▶ **WHAT IS BEING ASKED**:
Scan the data that follows and count the lines with the string "this"; answer with the count alone.

▶ **MATERIAL PROVIDED**:
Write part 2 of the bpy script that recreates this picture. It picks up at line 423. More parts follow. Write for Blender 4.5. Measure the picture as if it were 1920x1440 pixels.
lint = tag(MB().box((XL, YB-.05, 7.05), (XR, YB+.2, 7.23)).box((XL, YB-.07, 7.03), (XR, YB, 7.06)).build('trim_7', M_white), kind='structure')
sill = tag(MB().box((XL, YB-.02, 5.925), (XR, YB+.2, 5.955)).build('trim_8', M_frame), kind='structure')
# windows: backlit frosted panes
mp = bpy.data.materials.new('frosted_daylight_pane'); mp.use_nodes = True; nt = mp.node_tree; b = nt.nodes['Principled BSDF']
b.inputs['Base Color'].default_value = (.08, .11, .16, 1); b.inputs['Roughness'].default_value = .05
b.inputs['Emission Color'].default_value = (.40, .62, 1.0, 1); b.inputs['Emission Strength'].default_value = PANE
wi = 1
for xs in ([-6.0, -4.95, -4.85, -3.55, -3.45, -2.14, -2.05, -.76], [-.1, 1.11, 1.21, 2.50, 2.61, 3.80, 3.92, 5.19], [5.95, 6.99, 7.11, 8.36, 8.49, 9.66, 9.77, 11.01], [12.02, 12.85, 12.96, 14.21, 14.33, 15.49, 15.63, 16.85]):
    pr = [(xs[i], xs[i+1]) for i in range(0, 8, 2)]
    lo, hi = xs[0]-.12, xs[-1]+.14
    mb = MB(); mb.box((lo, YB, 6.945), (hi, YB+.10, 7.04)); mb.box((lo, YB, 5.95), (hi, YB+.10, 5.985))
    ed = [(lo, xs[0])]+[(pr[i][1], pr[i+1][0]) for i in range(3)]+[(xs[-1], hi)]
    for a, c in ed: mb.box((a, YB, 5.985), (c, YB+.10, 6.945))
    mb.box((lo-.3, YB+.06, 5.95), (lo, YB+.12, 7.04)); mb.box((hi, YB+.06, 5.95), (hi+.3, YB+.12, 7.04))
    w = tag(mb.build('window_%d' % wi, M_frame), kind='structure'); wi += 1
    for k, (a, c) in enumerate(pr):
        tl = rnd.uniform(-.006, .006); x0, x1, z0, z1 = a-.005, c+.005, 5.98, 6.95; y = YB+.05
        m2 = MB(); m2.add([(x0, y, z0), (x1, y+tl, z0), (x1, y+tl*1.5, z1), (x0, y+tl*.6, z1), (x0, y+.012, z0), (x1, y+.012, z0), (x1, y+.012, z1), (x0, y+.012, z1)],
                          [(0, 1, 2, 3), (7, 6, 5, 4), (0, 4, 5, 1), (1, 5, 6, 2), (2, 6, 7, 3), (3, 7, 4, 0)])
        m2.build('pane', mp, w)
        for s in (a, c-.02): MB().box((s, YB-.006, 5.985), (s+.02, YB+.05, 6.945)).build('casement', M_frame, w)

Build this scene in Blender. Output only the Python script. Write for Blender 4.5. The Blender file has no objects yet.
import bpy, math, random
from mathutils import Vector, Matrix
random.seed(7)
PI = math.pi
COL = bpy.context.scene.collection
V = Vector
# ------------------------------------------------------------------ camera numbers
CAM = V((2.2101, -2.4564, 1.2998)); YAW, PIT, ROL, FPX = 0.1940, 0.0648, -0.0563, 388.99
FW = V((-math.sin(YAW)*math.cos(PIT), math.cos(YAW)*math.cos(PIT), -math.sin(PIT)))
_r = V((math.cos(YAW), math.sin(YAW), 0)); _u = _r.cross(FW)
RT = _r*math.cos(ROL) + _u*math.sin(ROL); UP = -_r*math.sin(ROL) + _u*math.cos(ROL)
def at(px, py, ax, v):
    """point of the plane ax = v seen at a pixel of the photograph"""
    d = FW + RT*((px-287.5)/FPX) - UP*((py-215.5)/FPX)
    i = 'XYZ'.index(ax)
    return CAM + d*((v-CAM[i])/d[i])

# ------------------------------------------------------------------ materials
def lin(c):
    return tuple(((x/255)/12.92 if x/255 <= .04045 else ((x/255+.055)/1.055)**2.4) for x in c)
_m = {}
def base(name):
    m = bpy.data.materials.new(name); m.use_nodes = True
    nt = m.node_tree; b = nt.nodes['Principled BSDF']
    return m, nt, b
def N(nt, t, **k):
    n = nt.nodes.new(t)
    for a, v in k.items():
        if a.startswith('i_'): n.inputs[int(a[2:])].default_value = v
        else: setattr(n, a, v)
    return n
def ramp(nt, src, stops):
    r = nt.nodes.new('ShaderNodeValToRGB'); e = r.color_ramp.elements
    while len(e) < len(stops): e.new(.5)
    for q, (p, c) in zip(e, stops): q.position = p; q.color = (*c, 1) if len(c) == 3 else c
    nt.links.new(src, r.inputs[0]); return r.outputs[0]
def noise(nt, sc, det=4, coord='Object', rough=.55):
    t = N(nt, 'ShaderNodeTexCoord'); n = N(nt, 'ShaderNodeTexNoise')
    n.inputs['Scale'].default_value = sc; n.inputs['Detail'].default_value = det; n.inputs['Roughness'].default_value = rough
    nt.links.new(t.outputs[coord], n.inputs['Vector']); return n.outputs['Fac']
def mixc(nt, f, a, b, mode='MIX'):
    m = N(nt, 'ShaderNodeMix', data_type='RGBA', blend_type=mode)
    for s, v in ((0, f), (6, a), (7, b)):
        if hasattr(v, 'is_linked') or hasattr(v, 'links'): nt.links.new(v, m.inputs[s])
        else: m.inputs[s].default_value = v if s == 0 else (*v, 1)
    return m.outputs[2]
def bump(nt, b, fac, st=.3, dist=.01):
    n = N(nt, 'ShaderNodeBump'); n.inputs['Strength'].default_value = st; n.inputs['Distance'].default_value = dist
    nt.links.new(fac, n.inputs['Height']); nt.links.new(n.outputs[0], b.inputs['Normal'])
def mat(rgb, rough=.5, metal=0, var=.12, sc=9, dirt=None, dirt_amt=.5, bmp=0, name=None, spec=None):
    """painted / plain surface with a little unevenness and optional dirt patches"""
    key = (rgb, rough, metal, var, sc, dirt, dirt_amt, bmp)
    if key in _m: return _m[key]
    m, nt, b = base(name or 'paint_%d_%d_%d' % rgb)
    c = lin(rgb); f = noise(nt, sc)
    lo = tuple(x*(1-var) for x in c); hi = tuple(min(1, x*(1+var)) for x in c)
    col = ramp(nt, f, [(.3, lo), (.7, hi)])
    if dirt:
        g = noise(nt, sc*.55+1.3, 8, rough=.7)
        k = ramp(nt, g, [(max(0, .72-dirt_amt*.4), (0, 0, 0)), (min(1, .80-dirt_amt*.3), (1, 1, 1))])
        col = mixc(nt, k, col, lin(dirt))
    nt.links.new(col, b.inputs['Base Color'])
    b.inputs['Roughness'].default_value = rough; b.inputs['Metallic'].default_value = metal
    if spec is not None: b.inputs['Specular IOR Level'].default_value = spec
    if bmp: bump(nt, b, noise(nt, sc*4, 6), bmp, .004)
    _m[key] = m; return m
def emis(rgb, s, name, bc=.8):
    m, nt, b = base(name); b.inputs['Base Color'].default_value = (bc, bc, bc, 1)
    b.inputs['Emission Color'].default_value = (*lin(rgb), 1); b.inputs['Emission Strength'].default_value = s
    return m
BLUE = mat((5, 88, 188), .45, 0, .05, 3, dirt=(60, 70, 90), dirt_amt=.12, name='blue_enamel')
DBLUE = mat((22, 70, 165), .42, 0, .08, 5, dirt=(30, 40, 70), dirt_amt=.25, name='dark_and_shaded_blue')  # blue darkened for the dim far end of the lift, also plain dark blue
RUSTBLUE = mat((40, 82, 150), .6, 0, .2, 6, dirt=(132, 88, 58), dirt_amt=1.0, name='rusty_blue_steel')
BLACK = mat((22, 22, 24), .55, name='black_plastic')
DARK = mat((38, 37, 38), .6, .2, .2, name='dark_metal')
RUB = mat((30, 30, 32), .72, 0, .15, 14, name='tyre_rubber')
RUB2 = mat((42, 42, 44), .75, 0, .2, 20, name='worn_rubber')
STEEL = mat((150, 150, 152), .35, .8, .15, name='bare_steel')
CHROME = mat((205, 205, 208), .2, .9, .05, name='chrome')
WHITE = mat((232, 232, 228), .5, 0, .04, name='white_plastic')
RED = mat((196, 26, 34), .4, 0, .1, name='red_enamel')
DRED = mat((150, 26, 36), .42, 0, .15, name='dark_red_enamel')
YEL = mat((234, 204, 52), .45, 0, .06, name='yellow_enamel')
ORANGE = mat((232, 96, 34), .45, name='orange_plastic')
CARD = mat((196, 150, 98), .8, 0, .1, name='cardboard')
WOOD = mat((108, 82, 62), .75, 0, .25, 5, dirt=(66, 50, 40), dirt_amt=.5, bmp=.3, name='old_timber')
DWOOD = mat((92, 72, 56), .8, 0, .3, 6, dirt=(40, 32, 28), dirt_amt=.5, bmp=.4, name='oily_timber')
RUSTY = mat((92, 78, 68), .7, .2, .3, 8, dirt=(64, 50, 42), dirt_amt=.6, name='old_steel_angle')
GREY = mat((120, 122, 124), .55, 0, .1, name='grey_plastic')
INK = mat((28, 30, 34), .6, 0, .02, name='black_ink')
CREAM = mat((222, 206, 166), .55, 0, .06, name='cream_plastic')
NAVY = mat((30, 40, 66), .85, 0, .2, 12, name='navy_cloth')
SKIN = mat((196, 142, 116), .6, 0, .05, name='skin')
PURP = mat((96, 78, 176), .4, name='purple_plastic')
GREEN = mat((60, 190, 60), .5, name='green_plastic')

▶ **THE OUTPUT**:
2